コラム 新潟県中越沖地震における自動車部品メーカーの被災とその影響


平成19年7月の新潟県中越沖地震では,自動車エンジンの燃費・環境性能を左右する重要部品であるピストンリングの国内シェア50%,世界シェア20%を占める自動車部品メーカーが被災し,こうした重要部品の生産が完全に停止するに至ったが,この停止に伴って,日本の基幹産業の一つである自動車産業を担っている国内自動車メーカー全社が数日間とはいえ国内生産を全面的に休止することとなった。

「日本経済2007—2008」や平成19年8月の「地域経済動向」では,この影響による業界全体での減産規模は,災害に伴うものとしては最多の13万台超にも及ぶとともに,これを日本全体の鉱工業生産動向を表す経済指標である鉱工業生産指数(同月)で見ると,自動車を含む輸送機械の動向が全体の指数を1.1%ポイント程度押し下げることになったとしている。

特定部品生産停止の影響を示したグラフ

一企業の被災に伴う事象であるにもかかわらず,各種の経済動向分析で取り上げられるなど日本経済全体に大きな影響を及ぼすことが懸念されたとともに,マイカーの納車にも滞りが発生するなど国民生活の身近なところにまで目に見える形で影響が及んだ。

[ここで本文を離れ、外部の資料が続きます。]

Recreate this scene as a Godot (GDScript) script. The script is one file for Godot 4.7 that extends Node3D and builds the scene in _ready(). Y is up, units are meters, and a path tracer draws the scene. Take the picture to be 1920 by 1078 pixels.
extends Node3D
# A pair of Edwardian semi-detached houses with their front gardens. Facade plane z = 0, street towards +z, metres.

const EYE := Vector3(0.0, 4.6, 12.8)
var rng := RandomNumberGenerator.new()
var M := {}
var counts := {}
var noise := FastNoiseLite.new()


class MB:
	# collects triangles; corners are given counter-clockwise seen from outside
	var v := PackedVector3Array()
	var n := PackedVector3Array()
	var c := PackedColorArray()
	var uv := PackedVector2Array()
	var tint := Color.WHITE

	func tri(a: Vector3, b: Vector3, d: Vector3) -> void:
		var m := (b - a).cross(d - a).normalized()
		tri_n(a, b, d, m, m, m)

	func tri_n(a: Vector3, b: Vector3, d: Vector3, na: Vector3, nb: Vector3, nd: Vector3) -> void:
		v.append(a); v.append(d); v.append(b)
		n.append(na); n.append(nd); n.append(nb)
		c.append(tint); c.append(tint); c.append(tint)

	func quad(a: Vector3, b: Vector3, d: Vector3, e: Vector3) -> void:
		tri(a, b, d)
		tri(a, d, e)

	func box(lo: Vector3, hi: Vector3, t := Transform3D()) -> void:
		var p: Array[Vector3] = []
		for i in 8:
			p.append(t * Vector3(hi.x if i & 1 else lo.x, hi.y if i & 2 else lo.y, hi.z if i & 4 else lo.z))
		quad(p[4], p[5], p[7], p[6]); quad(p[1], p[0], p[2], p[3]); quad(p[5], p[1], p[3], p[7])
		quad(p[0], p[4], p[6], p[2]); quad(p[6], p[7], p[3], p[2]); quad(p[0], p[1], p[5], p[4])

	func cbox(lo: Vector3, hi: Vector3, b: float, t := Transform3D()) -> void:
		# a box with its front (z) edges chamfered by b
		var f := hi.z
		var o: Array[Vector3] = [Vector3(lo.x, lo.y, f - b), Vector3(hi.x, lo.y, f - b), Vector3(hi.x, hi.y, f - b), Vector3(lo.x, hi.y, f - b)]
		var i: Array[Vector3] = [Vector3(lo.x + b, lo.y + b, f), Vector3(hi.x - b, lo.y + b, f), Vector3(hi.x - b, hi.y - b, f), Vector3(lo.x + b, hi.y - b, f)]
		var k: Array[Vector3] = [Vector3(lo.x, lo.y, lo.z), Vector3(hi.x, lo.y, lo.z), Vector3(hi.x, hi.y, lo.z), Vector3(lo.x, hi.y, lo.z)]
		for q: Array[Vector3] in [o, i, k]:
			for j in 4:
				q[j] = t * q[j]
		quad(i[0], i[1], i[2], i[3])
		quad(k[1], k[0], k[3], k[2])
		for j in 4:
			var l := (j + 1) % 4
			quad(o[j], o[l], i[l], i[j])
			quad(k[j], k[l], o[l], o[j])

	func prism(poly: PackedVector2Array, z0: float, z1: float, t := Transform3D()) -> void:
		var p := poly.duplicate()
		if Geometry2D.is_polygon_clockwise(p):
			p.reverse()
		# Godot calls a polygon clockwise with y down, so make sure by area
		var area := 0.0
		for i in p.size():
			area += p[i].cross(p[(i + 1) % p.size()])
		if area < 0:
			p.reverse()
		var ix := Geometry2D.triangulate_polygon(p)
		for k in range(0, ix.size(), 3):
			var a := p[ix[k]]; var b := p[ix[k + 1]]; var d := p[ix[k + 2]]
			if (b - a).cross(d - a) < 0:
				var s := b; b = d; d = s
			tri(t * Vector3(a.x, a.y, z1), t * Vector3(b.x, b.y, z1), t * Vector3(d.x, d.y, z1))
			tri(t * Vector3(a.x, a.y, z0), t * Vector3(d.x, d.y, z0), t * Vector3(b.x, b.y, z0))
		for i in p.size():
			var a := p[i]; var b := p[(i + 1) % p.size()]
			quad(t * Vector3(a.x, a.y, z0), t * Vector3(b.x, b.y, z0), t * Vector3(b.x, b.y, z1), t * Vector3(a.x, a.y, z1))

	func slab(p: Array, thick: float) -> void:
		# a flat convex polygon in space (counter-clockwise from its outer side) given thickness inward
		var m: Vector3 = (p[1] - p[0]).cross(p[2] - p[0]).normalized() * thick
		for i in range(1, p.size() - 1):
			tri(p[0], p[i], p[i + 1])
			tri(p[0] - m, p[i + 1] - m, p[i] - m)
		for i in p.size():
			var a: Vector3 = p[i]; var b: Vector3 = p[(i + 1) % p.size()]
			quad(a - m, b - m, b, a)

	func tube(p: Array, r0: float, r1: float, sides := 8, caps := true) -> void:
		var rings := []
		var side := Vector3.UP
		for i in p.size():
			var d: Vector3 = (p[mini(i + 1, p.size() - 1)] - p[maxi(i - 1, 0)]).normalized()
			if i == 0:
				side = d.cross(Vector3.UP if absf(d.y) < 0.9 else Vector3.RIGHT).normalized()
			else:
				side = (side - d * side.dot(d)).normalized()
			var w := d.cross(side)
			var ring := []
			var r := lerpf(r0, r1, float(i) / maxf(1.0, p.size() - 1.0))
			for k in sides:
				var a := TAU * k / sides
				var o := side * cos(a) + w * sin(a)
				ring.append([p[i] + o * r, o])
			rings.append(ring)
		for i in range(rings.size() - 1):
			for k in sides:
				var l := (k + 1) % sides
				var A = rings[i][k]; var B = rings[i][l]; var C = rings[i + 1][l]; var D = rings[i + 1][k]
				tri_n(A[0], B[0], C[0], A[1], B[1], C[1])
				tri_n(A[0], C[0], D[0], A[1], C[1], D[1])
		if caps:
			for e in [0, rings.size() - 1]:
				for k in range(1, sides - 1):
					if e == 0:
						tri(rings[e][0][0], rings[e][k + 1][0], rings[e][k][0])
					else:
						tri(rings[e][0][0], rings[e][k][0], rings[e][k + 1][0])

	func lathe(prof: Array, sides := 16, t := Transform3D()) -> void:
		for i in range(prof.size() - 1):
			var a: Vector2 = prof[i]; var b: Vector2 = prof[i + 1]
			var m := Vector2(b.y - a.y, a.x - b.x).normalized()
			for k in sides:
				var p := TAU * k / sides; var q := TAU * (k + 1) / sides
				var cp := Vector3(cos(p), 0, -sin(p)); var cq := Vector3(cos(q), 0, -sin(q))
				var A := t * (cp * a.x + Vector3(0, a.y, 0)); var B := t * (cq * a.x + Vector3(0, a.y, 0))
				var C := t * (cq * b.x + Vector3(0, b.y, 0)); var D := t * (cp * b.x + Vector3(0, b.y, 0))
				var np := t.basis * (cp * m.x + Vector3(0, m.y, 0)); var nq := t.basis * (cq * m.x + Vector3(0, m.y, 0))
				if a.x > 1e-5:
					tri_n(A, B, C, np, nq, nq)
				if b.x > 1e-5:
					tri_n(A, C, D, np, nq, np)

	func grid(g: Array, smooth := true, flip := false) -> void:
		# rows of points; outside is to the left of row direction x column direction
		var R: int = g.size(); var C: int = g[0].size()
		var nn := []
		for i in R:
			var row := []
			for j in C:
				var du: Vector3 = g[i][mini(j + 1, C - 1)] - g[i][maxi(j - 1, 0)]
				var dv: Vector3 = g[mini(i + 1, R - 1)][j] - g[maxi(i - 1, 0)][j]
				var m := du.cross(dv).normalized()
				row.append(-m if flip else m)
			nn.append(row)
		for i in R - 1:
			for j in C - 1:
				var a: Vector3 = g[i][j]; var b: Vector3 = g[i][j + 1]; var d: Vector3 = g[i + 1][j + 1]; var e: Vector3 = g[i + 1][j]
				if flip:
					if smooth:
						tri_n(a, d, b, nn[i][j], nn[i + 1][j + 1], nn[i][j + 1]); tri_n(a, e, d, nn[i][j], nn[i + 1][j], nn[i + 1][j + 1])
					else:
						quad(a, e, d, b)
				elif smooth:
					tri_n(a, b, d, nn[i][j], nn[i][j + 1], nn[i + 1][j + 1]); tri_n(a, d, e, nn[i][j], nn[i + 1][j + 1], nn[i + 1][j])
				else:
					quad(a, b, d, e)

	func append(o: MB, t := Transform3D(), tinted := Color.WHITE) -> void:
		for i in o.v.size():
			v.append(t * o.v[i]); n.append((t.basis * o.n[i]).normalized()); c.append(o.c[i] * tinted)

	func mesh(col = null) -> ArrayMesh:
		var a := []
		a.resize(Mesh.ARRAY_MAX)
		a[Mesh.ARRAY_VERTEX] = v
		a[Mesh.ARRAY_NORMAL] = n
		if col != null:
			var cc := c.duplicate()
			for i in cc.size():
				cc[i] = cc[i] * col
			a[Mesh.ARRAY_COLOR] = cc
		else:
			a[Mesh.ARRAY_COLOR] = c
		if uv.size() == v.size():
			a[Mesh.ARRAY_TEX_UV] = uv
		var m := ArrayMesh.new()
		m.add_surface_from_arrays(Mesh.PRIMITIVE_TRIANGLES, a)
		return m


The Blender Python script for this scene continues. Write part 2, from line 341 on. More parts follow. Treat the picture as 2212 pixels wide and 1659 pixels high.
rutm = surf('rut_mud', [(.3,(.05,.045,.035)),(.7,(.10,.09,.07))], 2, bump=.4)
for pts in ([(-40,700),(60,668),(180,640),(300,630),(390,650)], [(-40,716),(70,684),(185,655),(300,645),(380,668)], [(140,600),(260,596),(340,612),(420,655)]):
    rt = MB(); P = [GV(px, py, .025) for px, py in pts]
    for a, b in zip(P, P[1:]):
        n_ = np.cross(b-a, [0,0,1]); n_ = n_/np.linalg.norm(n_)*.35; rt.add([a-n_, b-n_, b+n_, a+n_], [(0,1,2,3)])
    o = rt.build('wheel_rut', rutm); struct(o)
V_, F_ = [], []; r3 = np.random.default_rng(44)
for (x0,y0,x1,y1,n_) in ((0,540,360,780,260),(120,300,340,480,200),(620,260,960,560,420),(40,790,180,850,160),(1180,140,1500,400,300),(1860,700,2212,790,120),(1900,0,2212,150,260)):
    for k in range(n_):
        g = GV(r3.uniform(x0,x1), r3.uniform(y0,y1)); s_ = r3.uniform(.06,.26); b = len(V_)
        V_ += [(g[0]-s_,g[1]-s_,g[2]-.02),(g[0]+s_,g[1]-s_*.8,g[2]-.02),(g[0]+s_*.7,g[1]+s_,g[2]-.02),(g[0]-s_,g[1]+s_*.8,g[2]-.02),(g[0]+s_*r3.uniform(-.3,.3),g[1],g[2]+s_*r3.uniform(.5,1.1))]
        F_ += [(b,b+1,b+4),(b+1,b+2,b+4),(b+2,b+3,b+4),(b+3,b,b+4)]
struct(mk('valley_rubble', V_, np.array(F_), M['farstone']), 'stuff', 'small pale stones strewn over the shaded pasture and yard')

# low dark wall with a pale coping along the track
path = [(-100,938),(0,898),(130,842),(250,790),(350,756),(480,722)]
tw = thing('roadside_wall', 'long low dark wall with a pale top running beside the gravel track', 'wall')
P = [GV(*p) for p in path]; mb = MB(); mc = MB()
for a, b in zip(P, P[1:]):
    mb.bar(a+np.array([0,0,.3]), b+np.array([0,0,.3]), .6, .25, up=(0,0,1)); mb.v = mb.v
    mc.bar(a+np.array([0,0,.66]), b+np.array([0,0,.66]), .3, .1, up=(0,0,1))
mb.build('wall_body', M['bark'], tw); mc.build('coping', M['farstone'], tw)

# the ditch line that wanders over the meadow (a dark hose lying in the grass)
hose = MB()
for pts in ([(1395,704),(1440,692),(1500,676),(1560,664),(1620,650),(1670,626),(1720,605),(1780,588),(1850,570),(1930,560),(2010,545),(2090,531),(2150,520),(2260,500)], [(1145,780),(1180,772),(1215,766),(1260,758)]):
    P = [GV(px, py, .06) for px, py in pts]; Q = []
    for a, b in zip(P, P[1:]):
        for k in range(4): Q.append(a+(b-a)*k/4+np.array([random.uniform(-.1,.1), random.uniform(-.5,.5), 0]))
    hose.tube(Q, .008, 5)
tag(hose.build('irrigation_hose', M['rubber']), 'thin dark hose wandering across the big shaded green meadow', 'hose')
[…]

このため,災害に伴う経済被害の影響の大きさや広範さについて社会的に大いに耳目を集めるとともに,経済活動に関する災害対策の社会的側面を国民が実感しうる機会となった。

今回の災害では,こうした状況にありながら,復旧に向けた業界の一致団結した取組みやその後の国内自動車メーカー各社における生産努力により,日本経済全体への影響という点からは事なきを得たが,同様の事態が首都直下地震等のように更に大規模かつ広域的な災害に伴って発生した場合には,対応が困難となるおそれも大きい。